>>>

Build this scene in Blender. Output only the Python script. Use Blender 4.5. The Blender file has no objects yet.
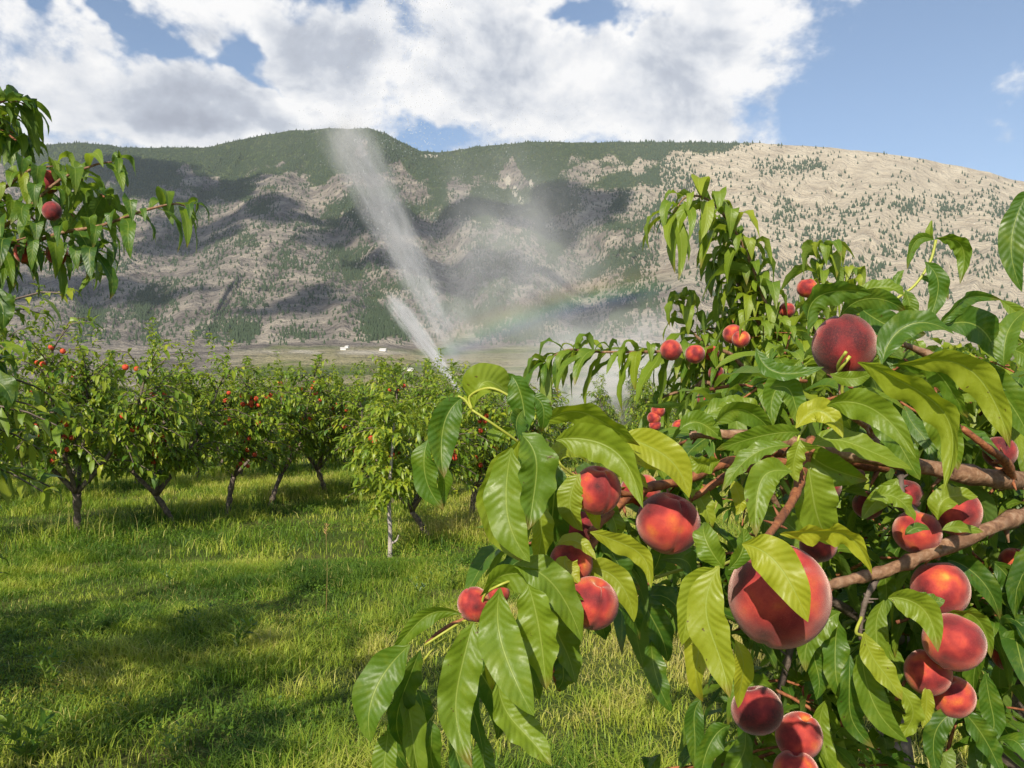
import bpy, math, random
import numpy as np
from mathutils import Vector

C = bpy.context.scene.collection
SC = bpy.context.scene
R = math.radians
random.seed(4)

# ------------------------------------------------------------------ camera, sky, sun, exposure
F, CX, HZ, EYE = 804.0, 512.0, 415.0, 1.7
cam_d = bpy.data.cameras.new("camera"); cam = bpy.data.objects.new("camera", cam_d); C.objects.link(cam)
cam.location = (0, 0, EYE); cam.rotation_euler = (R(90), 0, 0)
cam_d.sensor_width = 36; cam_d.lens = F / 1024 * 36; cam_d.shift_y = (HZ - 384) / 1024
cam_d.clip_start = 0.05; cam_d.clip_end = 30000
SC.camera = cam

SUN_EL, SUN_AZ = 35.0, 17.0          # light travels towards +Y, turned 17 deg to the right
sx, sy, sz = -math.sin(R(SUN_AZ)) * math.cos(R(SUN_EL)), -math.cos(R(SUN_AZ)) * math.cos(R(SUN_EL)), math.sin(R(SUN_EL))
SUNV = np.array([sx, sy, sz])
sd = bpy.data.lights.new("sun", 'SUN'); sd.energy = 5.0; sd.angle = R(0.53); sd.color = (1.0, 0.91, 0.76)
sun = bpy.data.objects.new("sun", sd); C.objects.link(sun)
sun.rotation_euler = Vector((sx, sy, sz)).to_track_quat('Z', 'Y').to_euler()
SC.view_settings.view_transform = 'Standard'; SC.view_settings.look = 'None'
SC.view_settings.exposure = 0.42; SC.view_settings.gamma = 1.0; SC.view_settings.use_curve_mapping = False
SC.render.engine = 'CYCLES'
cy = SC.cycles
cy.use_denoising = True
cy.max_bounces = 8; cy.diffuse_bounces = 3; cy.glossy_bounces = 2; cy.transmission_bounces = 4; cy.volume_bounces = 0; cy.transparent_max_bounces = 12
cy.volume_max_steps = 96

class NT:
    def __init__(s, tree): s.t = tree; s.t.nodes.clear()
    def n(s, typ, ins=None, **props):
        nd = s.t.nodes.new(typ)
        for k, v in props.items(): setattr(nd, k, v)
        for k, v in (ins or {}).items():
            if hasattr(v, 'is_linked') and not isinstance(v, bpy.types.Node): s.t.links.new(v, nd.inputs[k])
            else: nd.inputs[k].default_value = v
        return nd
    def m(s, op, a, b=0.0, c=0.0, clamp=False):
        nd = s.t.nodes.new('ShaderNodeMath'); nd.operation = op; nd.use_clamp = clamp
        for i, v in enumerate((a, b, c)):
            if hasattr(v, 'is_linked'): s.t.links.new(v, nd.inputs[i])
            else: nd.inputs[i].default_value = v
        return nd.outputs[0]
    def mix(s, f, a, b, blend='MIX'):
        nd = s.t.nodes.new('ShaderNodeMix'); nd.data_type = 'RGBA'; nd.blend_type = blend
        for i, v in ((0, f), (6, a), (7, b)):
            if hasattr(v, 'is_linked'): s.t.links.new(v, nd.inputs[i])
            else: nd.inputs[i].default_value = v if i == 0 else (*v, 1)[:4]
        return nd.outputs[2]
    def ss(s, v, lo, hi, a=0.0, b=1.0):
        nd = s.t.nodes.new('ShaderNodeMapRange'); nd.interpolation_type = 'SMOOTHSTEP'
        s.t.links.new(v, nd.inputs[0])
        for i, x in enumerate((lo, hi, a, b)): nd.inputs[i + 1].default_value = x
        return nd.outputs[0]
    def noise(s, vec, scale, detail=4, rough=.55, dist=0.0):
        nd = s.n('ShaderNodeTexNoise', {'Scale': scale, 'Detail': detail, 'Roughness': rough, 'Distortion': dist})
        if vec is not None: s.t.links.new(vec, nd.inputs['Vector'])
        return nd.outputs['Fac']
    def attr(s, name): return s.n('ShaderNodeAttribute', attribute_name=name)
    def ramp(s, f, stops):
        nd = s.t.nodes.new('ShaderNodeValToRGB'); s.t.links.new(f, nd.inputs[0])
        el = nd.color_ramp.elements
        while len(el) < len(stops): el.new(.5)
        for e, (p, c) in zip(el, stops): e.position = p; e.color = (*c, 1)
        return nd.outputs[0]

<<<

Written task = Write out again exactly the lines from the start of the data above through the line containing "random.seed(4)", inclusive, excluding any pictures.

The answer =
Build this scene in Blender. Output only the Python script. Use Blender 4.5. The Blender file has no objects yet.
import bpy, math, random
import numpy as np
from mathutils import Vector

C = bpy.context.scene.collection
SC = bpy.context.scene
R = math.radians
random.seed(4)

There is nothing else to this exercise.